[Excerpted records]
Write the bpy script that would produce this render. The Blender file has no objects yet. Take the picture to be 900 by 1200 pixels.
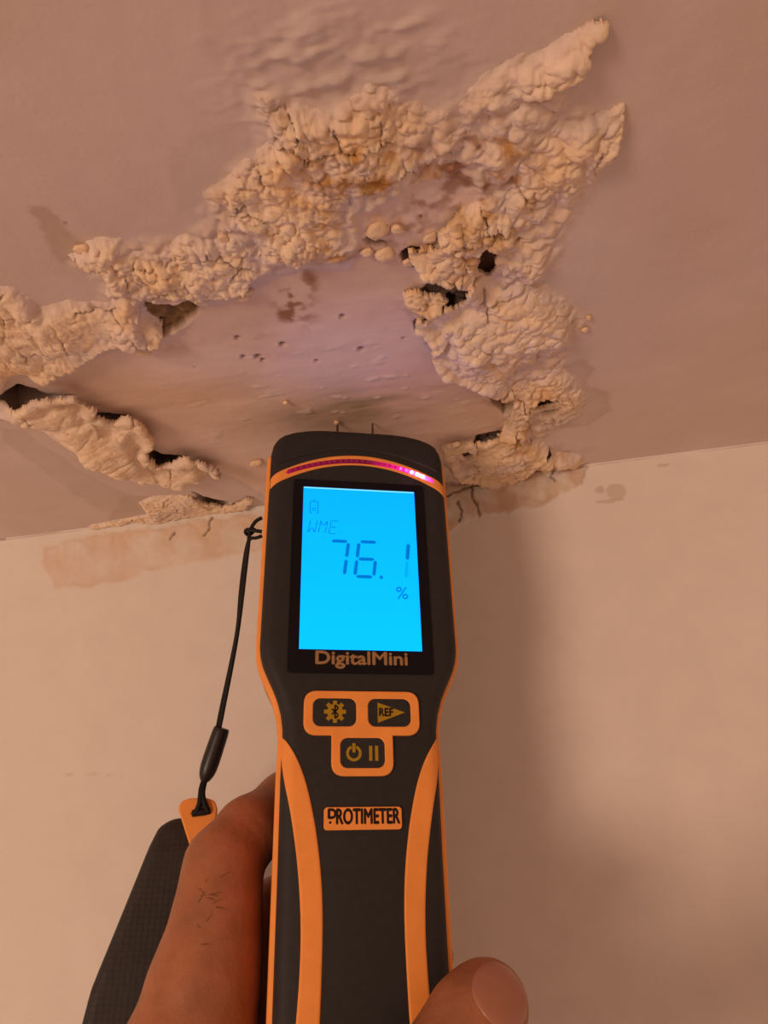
import bpy, bmesh, math, random
import numpy as np
from mathutils import Matrix, Vector

random.seed(4)
rng = np.random.default_rng(7)
scene = bpy.context.scene
COL = scene.collection
MM = 0.001

# ------------------------------------------------------------------ camera
FPX = 873.0                       # focal length in pixels of the 900x1200 frame
PITCH, YAW, ROLL = math.radians(22.0), math.radians(-5.52), math.radians(-5.0)
FIL = 0.8                         # radius of the rounded plaster angle, mm
CEIL_Z = 2400.0                   # millimetres everywhere below; scaled when meshes are made
CAM = np.array([0.0, -292.9, CEIL_Z - 128.7])
_f = np.array([math.sin(YAW) * math.cos(PITCH), math.cos(YAW) * math.cos(PITCH), math.sin(PITCH)])
_r = np.array([math.cos(YAW), -math.sin(YAW), 0.0])
_u = np.cross(_r, _f)
_c, _s = math.cos(ROLL), math.sin(ROLL)
RIGHT, UP, FWD = _c * _r + _s * _u, _c * _u - _s * _r, _f

cam_data = bpy.data.cameras.new('camera')
cam_data.sensor_fit = 'VERTICAL'
cam_data.sensor_height = 24.0
cam_data.lens = 24.0 * FPX / 1200.0
cam_data.clip_start = 0.005
cam_data.clip_end = 50
cam = bpy.data.objects.new('camera', cam_data)
COL.objects.link(cam)
_m = Matrix.Identity(4)
for _i in range(3):
    _m[_i][0], _m[_i][1], _m[_i][2] = RIGHT[_i], UP[_i], -FWD[_i]
    _m[_i][3] = CAM[_i] * MM
cam.matrix_world = _m
scene.camera = cam

# ------------------------------------------------------------------ view, world, lamp
scene.view_settings.view_transform = 'Standard'
scene.view_settings.look = 'None'
scene.view_settings.gamma = 1.0
scene.view_settings.use_curve_mapping = False
scene.view_settings.exposure = 0.0

world = bpy.data.worlds.new('room_ambience')
scene.world = world
world.use_nodes = True
world.node_tree.nodes['Background'].inputs[0].default_value = (1.0, 0.60, 0.42, 1)
world.node_tree.nodes['Background'].inputs[1].default_value = 0.425

LAMP_AZ, LAMP_DIP, LAMP_DIST = math.radians(28), math.radians(15), 2.0
_t = Vector((-0.02, -0.06, CEIL_Z * MM - 0.07))
_d = Vector((-math.sin(LAMP_AZ) * math.cos(LAMP_DIP), -math.cos(LAMP_AZ) * math.cos(LAMP_DIP), -math.sin(LAMP_DIP)))
lamp_data = bpy.data.lights.new('room_lamp', 'AREA')
lamp_data.shape = 'DISK'
lamp_data.size = 0.56
lamp_data.energy = 14.5
lamp_data.color = (1.0, 0.70, 0.52)
lamp = bpy.data.objects.new('room_lamp', lamp_data)
lamp.location = _t + _d * LAMP_DIST
lamp.rotation_euler = (-_d).to_track_quat('-Z', 'Y').to_euler()
COL.objects.link(lamp)


# ------------------------------------------------------------------ projection helpers (tracing only)
def ray(px, py):
    return RIGHT * (px - 450) / FPX + UP * (600 - py) / FPX + FWD


def on_ceiling(px, py, drop=0.0):
    d = ray(px, py)
    t = (CEIL_Z - drop - CAM[2]) / d[2]
    p = CAM + d * t
    return (p[0], p[1])


def on_wall(px, py, out=0.0):
    d = ray(px, py)
    t = (-out - CAM[1]) / d[1]
    p = CAM + d * t
    return (p[0], p[2] - CEIL_Z)


# ------------------------------------------------------------------ numpy noise
def _perm(seed):
    r = np.random.default_rng(seed)
    p = r.permutation(512)
    a = r.random(512) * 2 * np.pi
    return p, np.cos(a), np.sin(a)


_PC = {}


def perlin(x, y, seed=0):
    if seed not in _PC:
        _PC[seed] = _perm(seed)
    p, gx, gy = _PC[seed]
    xi = np.floor(x).astype(np.int64)
    yi = np.floor(y).astype(np.int64)
    xf, yf = x - xi, y - yi
    u = xf * xf * xf * (xf * (xf * 6 - 15) + 10)
    v = yf * yf * yf * (yf * (yf * 6 - 15) + 10)

    def g(ix, iy, dx, dy):
        h = p[(p[ix & 511] + iy) & 511]
        return gx[h] * dx + gy[h] * dy
    n00, n10 = g(xi, yi, xf, yf), g(xi + 1, yi, xf - 1, yf)
    n01, n11 = g(xi, yi + 1, xf, yf - 1), g(xi + 1, yi + 1, xf - 1, yf - 1)
    a = n00 + u * (n10 - n00)
    b = n01 + u * (n11 - n01)
    return (a + v * (b - a)) * 1.5


def fbm(x, y, wl, seed=0, octs=4, gain=0.5):
    s, a, t = 0.0, 1.0, 0.0
    for o in range(octs):
        s = s + a * perlin(x / wl + 17.3 * o, y / wl - 9.1 * o, seed + o)
        t += a
        a *= gain
        wl *= 0.5
    return s / t


def billow(x, y, wl, seed=0):
    return np.clip(np.abs(perlin(x / wl, y / wl, seed)) * 1.5, 0, 1) ** 0.8


def worley(x, y, wl, seed=0, jit=0.85):
    r = np.random.default_rng(seed + 900)
    jx, jy = r.random((64, 64)) * jit, r.random((64, 64)) * jit
    X, Y = x / wl, y / wl
    xi, yi = np.floor(X).astype(np.int64), np.floor(Y).astype(np.int64)
    f1 = np.full(X.shape, 9.0)
    f2 = np.full(X.shape, 9.0)
    for dx in (-1, 0, 1):
        for dy in (-1, 0, 1):
            cx, cy = xi + dx, yi + dy
            d = np.hypot(cx + jx[cx & 63, cy & 63] - X, cy + jy[cx & 63, cy & 63] - Y)
            f2 = np.minimum(f2, np.maximum(f1, d))
            f1 = np.minimum(f1, d)
    return f1, f2


def sstep(a, b, x):
    t = np.clip((x - a) / (b - a), 0, 1)
    return t * t * (3 - 2 * t)


def seg_dist(x, y, pts, closed=True):
    d = np.full(x.shape, 1e9)
    n = len(pts)
    for i in range(n if closed else n - 1):
        ax, ay = pts[i]
        bx, by = pts[(i + 1) % n]
        ex, ey = bx - ax, by - ay
        t = np.clip(((x - ax) * ex + (y - ay) * ey) / (ex * ex + ey * ey + 1e-9), 0, 1)
        d = np.minimum(d, (x - ax - t * ex) ** 2 + (y - ay - t * ey) ** 2)
    return np.sqrt(d)


def poly_sd(x, y, pts):
    """distance to a polygon's outline, positive inside; points far away get -99"""
    P = np.array(pts)
    out = np.full(x.shape, -99.0)
    m = (x > P[:, 0].min() - 9) & (x < P[:, 0].max() + 9) & (y > P[:, 1].min() - 9) & (y < P[:, 1].max() + 9)
    if not m.any():
        return out
    xs, ys = x[m], y[m]
    ins = np.zeros(xs.shape, bool)
    n = len(pts)
    for i in range(n):
        ax, ay = pts[i]
        bx, by = pts[(i + 1) % n]
        c = ((ay > ys) != (by > ys)) & (xs < (bx - ax) * (ys - ay) / (by - ay + 1e-12) + ax)
        ins ^= c
    d = seg_dist(xs, ys, pts)
    out[m] = np.where(ins, d, -d)
    return out


# ------------------------------------------------------------------ object helpers
def link(name, me, mat=None, parent=None, smooth=True):
    if mat is not None and not me.materials:
        me.materials.append(mat)
    if smooth:
        me.polygons.foreach_set('use_smooth', [True] * len(me.polygons))
    me.update()
    o = bpy.data.objects.new(name, me)
    COL.objects.link(o)
    if parent is not None:
        o.parent = parent
    return o


def np_mesh(name, verts, faces, colors=None):
    """verts in mm (N,3); faces (M,3 or 4) int array"""
    me = bpy.data.meshes.new(name)
    v = np.asarray(verts, dtype=np.float32) * MM
    f = np.asarray(faces, dtype=np.int32)
    k = f.shape[1]
    me.vertices.add(len(v))
    me.vertices.foreach_set('co', v.ravel())
    me.loops.add(f.size)
    me.loops.foreach_set('vertex_index', f.ravel())
    me.polygons.add(len(f))
    me.polygons.foreach_set('loop_start', np.arange(0, f.size, k, dtype=np.int32))
    me.polygons.foreach_set('loop_total', np.full(len(f), k, dtype=np.int32))
    me.update(calc_edges=True)
    if colors is not None:
        a = me.color_attributes.new('paint', 'FLOAT_COLOR', 'POINT')
        c = np.ones((len(v), 4), dtype=np.float32)
        c[:, :3] = colors
        a.data.foreach_set('color', c.ravel())
    me.validate()
    return me


def tag(o, label=None, cat=None, group=None, kind=None):
    if label:
        o['label'] = label
    if cat:
        o['category'] = cat
    if group:
        o['group'] = group
    if kind:
        o['kind'] = kind
    return o


# ------------------------------------------------------------------ materials
def material(name, color=(0.5, 0.5, 0.5), rough=0.6, spec=0.3, attr=False, noise=0.0, nscale=200.0,
             bump=0.0, bscale=600.0, emit=None, estr=0.0, sss=0.0, metal=0.0, coat=0.0):
    m = bpy.data.materials.new(name)
    m.use_nodes = True
    nt = m.node_tree
    b = nt.nodes['Principled BSDF']
    b.inputs['Base Color'].default_value = (*color, 1)
    b.inputs['Roughness'].default_value = rough
    b.inputs['Specular IOR Level'].default_value = spec
    b.inputs['Metallic'].default_value = metal
    b.inputs['Coat Weight'].default_value = coat
    co = nt.nodes.new('ShaderNodeTexCoord')
    src = None
    if attr:
        a = nt.nodes.new('ShaderNodeAttribute')
        a.attribute_name = 'paint'
        src = a.outputs['Color']
    if noise:
        n = nt.nodes.new('ShaderNodeTexNoise')
        n.inputs['Scale'].default_value = nscale
        n.inputs['Detail'].default_value = 6
        nt.links.new(co.outputs['Object'], n.inputs['Vector'])
        mr = nt.nodes.new('ShaderNodeMapRange')
        mr.inputs['From Min'].default_value = 0.3
        mr.inputs['From Max'].default_value = 0.7
        mr.inputs['To Min'].default_value = 1 - noise
        mr.inputs['To Max'].default_value = 1 + noise
        nt.links.new(n.outputs['Fac'], mr.inputs['Value'])
        mx = nt.nodes.new('ShaderNodeVectorMath')
        mx.operation = 'SCALE'
        if src is not None:
            nt.links.new(src, mx.inputs[0])
        else:
            mx.inputs[0].default_value = color
        nt.links.new(mr.outputs['Result'], mx.inputs['Scale'])
        src = mx.outputs['Vector']
    if src is not None:
        nt.links.new(src, b.inputs['Base Color'])
    if bump:
        n = nt.nodes.new('ShaderNodeTexNoise')
        n.inputs['Scale'].default_value = bscale
        n.inputs['Detail'].default_value = 4
        nt.links.new(co.outputs['Object'], n.inputs['Vector'])
        bp = nt.nodes.new('ShaderNodeBump')
        bp.inputs['Strength'].default_value = 1.0
        bp.inputs['Distance'].default_value = bump * MM
        nt.links.new(n.outputs['Fac'], bp.inputs['Height'])
        nt.links.new(bp.outputs['Normal'], b.inputs['Normal'])
    if emit is not None:
        b.inputs['Emission Color'].default_value = (*emit, 1)
        b.inputs['Emission Strength'].default_value = estr
    if sss:
        b.inputs['Subsurface Weight'].default_value = sss
        b.inputs['Subsurface Radius'].default_value = (1.0, 0.35, 0.2)
        b.inputs['Subsurface Scale'].default_value = 0.003
    return m


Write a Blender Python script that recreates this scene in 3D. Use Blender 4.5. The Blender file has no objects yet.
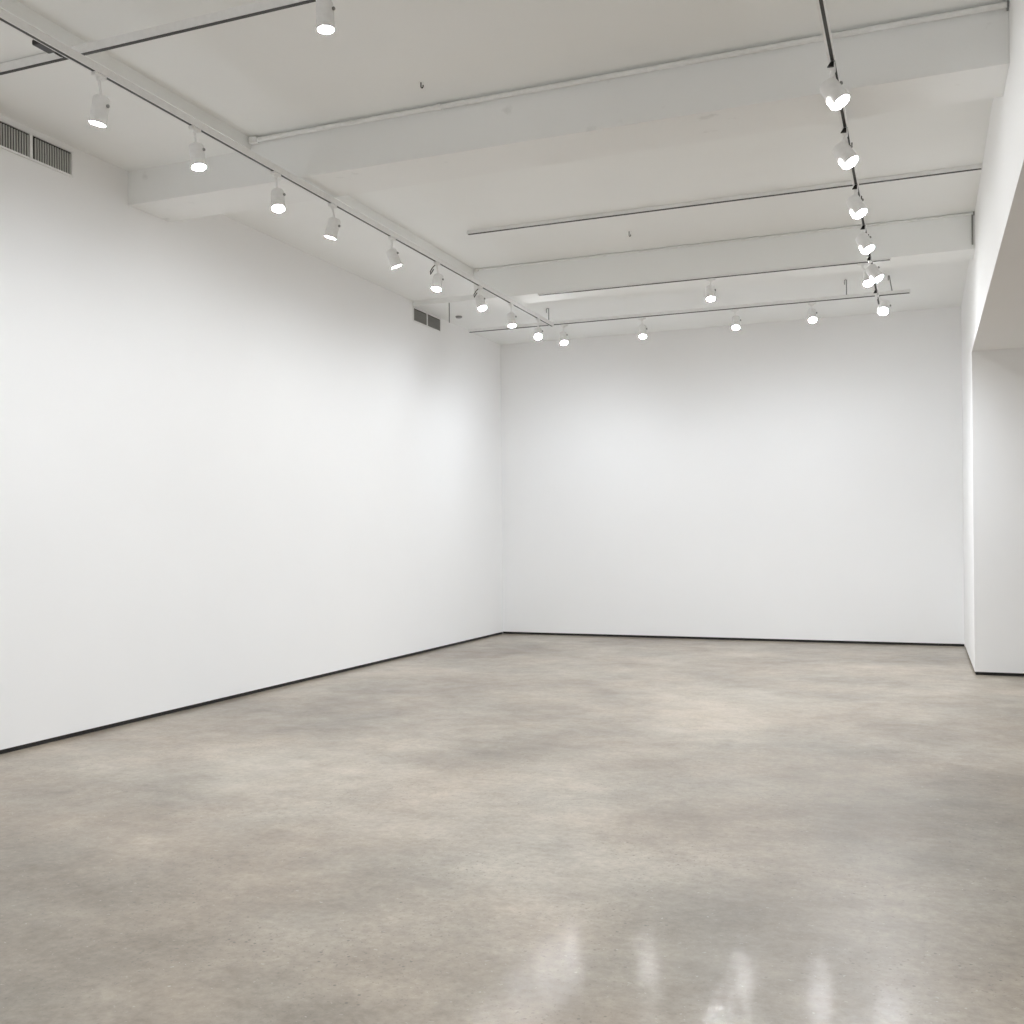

[Directions for this task] Each line holding "pixels" must be found and copied.

[Finished task]
Write the bpy script that would produce this render. The Blender file has no objects yet. Take the picture to be 900 by 1200 pixels.
FPX = 873.0                       # focal length in pixels of the 900x1200 frame